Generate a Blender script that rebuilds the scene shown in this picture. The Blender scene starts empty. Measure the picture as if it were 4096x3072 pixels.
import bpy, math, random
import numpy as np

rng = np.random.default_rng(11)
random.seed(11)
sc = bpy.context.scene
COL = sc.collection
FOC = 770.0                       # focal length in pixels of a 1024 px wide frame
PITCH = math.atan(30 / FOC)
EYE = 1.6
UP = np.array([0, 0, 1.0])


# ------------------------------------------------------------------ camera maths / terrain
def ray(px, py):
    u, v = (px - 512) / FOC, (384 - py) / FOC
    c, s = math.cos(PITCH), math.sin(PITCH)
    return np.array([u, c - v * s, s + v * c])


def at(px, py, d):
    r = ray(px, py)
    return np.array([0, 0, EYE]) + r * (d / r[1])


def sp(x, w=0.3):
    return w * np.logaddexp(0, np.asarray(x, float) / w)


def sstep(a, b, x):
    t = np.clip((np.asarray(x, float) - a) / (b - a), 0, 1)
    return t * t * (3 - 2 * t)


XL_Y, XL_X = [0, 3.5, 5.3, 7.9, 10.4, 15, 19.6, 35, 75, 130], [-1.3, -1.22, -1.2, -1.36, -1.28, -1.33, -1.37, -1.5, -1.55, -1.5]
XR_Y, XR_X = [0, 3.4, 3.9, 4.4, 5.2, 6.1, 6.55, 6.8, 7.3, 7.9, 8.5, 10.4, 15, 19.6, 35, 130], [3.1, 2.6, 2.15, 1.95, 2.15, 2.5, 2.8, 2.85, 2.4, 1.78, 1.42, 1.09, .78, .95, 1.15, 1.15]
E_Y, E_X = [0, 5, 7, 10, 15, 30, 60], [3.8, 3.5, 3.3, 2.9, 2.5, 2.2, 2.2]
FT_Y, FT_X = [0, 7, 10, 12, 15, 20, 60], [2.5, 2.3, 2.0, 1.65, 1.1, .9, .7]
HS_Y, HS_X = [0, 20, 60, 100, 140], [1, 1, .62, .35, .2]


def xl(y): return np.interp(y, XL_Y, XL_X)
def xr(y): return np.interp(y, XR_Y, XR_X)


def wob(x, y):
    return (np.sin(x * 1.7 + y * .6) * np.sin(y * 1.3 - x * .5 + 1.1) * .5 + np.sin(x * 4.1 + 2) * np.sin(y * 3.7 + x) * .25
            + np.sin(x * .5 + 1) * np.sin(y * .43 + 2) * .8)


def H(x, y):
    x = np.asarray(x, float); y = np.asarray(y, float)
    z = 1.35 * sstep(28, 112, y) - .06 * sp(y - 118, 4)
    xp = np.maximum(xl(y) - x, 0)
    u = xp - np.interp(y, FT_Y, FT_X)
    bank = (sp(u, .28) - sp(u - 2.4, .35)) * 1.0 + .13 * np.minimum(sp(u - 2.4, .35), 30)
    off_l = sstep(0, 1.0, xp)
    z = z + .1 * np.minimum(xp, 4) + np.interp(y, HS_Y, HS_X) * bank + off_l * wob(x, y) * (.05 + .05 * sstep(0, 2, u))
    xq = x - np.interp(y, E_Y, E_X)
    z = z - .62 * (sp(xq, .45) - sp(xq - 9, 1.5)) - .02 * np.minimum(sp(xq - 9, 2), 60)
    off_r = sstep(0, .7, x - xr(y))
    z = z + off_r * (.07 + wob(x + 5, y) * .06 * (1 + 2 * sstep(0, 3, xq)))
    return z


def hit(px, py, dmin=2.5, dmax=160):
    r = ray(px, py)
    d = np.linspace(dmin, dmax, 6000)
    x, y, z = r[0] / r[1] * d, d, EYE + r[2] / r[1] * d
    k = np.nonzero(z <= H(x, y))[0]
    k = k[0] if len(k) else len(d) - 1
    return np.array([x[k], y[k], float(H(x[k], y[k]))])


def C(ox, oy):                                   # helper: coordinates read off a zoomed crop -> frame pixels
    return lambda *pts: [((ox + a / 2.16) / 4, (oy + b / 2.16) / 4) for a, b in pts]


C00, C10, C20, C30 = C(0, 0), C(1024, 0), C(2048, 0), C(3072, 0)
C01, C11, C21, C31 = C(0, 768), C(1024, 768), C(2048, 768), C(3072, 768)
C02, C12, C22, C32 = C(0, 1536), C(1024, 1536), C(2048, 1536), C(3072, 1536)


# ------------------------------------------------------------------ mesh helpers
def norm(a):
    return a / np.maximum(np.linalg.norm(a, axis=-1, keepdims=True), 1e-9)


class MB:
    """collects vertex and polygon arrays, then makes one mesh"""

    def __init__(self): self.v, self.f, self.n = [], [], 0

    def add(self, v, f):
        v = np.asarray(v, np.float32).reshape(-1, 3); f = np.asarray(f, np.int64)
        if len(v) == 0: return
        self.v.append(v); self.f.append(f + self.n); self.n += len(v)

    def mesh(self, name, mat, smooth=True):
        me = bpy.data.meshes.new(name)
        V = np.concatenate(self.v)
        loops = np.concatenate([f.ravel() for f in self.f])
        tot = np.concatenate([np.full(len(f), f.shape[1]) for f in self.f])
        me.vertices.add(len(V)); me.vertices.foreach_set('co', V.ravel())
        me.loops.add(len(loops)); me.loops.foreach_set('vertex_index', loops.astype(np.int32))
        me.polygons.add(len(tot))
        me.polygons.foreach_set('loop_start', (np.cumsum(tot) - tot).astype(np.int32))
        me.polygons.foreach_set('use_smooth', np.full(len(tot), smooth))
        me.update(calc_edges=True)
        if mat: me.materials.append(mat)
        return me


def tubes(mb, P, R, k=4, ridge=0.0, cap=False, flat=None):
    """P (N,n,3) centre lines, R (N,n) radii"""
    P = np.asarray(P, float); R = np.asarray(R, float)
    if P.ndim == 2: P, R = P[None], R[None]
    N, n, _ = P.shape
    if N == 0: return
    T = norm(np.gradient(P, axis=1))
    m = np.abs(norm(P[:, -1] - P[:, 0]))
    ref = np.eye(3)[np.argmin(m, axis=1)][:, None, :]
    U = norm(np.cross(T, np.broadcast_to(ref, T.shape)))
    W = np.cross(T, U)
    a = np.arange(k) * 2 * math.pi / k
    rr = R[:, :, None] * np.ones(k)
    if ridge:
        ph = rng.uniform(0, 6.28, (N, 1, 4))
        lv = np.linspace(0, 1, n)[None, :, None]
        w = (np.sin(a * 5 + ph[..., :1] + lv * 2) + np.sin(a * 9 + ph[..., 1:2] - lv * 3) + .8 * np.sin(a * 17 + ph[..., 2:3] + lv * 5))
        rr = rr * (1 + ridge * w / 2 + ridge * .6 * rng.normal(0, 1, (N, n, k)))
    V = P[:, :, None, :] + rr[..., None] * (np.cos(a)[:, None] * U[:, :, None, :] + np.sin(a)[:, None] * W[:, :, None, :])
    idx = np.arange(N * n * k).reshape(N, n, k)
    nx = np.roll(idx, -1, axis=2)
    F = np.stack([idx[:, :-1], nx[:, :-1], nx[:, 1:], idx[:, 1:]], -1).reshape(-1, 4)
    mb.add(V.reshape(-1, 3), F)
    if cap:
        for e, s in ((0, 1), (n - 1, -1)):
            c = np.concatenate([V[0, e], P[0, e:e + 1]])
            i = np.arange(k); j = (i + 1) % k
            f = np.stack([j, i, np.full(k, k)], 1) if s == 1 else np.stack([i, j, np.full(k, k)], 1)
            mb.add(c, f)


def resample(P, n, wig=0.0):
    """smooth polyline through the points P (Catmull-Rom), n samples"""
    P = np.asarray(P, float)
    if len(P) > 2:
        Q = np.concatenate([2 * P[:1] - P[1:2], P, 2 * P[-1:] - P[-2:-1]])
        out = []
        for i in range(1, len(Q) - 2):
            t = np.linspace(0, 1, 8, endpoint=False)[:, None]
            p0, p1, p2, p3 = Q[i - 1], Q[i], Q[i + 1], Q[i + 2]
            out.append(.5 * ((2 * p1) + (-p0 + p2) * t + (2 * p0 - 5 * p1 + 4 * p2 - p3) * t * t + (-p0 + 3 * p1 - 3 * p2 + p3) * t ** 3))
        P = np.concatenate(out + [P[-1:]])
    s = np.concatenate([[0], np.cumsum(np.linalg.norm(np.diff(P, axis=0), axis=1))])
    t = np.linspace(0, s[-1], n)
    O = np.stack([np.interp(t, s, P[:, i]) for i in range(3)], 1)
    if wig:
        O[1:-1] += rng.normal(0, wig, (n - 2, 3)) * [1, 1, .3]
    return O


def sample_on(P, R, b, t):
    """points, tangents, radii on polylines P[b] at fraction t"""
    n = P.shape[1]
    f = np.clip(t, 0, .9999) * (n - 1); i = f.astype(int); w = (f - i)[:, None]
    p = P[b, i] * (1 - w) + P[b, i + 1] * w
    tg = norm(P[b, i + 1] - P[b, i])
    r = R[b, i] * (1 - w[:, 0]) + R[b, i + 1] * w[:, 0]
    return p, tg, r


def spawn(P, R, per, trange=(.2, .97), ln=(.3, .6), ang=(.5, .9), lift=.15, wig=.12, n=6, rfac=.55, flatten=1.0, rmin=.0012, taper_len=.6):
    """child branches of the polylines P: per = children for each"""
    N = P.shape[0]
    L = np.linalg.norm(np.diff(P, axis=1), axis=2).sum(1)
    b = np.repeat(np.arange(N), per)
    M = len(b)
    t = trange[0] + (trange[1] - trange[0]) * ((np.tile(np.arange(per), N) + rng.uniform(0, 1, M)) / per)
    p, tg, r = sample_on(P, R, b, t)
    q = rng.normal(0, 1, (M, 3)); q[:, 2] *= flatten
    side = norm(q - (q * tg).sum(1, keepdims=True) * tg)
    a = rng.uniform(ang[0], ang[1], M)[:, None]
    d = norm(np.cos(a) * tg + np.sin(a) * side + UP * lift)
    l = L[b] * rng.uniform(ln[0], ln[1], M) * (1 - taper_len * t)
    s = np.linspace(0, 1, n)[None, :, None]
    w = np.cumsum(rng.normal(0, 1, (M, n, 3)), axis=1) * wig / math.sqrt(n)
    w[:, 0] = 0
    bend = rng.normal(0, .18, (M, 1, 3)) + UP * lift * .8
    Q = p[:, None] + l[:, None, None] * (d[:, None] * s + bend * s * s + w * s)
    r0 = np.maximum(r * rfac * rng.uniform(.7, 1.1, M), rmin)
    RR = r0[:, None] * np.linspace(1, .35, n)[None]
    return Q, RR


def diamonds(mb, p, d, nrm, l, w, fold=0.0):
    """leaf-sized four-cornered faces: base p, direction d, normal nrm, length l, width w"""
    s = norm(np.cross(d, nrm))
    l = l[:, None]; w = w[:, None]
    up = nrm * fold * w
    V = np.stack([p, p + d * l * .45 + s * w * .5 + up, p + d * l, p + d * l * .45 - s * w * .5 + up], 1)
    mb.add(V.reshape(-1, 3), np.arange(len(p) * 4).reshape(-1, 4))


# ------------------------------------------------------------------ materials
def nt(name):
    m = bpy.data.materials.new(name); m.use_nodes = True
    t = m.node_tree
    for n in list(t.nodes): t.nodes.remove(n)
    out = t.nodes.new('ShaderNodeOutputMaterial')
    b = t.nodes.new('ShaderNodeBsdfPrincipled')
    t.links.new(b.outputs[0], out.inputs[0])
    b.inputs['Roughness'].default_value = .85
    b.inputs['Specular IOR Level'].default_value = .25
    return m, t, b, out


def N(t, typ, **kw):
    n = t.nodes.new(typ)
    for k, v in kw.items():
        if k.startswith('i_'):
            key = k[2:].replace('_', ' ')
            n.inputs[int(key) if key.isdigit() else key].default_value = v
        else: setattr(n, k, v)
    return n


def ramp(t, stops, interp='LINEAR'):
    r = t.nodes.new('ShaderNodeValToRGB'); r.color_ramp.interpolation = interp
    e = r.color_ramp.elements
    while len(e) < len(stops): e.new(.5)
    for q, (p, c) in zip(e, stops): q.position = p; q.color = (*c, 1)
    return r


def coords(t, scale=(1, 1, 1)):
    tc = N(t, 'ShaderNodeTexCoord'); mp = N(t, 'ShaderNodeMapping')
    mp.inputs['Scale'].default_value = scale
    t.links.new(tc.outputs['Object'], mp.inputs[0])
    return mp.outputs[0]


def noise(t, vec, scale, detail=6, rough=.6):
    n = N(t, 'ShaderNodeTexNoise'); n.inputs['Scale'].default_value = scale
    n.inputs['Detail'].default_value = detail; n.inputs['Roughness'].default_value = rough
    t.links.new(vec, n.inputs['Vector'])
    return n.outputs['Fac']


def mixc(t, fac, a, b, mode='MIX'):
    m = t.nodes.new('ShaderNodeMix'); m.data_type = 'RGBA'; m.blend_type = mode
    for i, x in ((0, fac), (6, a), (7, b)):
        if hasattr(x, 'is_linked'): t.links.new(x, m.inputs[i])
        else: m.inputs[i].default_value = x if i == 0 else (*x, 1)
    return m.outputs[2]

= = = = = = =

Work to be completed ->
Quote exactly the opening line of the material above and every line after it, up to and including the line that contains "return t * t * (3 - 2 * t)".

Task result ->
Generate a Blender script that rebuilds the scene shown in this picture. The Blender scene starts empty. Measure the picture as if it were 4096x3072 pixels.
import bpy, math, random
import numpy as np

rng = np.random.default_rng(11)
random.seed(11)
sc = bpy.context.scene
COL = sc.collection
FOC = 770.0                       # focal length in pixels of a 1024 px wide frame
PITCH = math.atan(30 / FOC)
EYE = 1.6
UP = np.array([0, 0, 1.0])


# ------------------------------------------------------------------ camera maths / terrain
def ray(px, py):
    u, v = (px - 512) / FOC, (384 - py) / FOC
    c, s = math.cos(PITCH), math.sin(PITCH)
    return np.array([u, c - v * s, s + v * c])


def at(px, py, d):
    r = ray(px, py)
    return np.array([0, 0, EYE]) + r * (d / r[1])


def sp(x, w=0.3):
    return w * np.logaddexp(0, np.asarray(x, float) / w)


def sstep(a, b, x):
    t = np.clip((np.asarray(x, float) - a) / (b - a), 0, 1)
    return t * t * (3 - 2 * t)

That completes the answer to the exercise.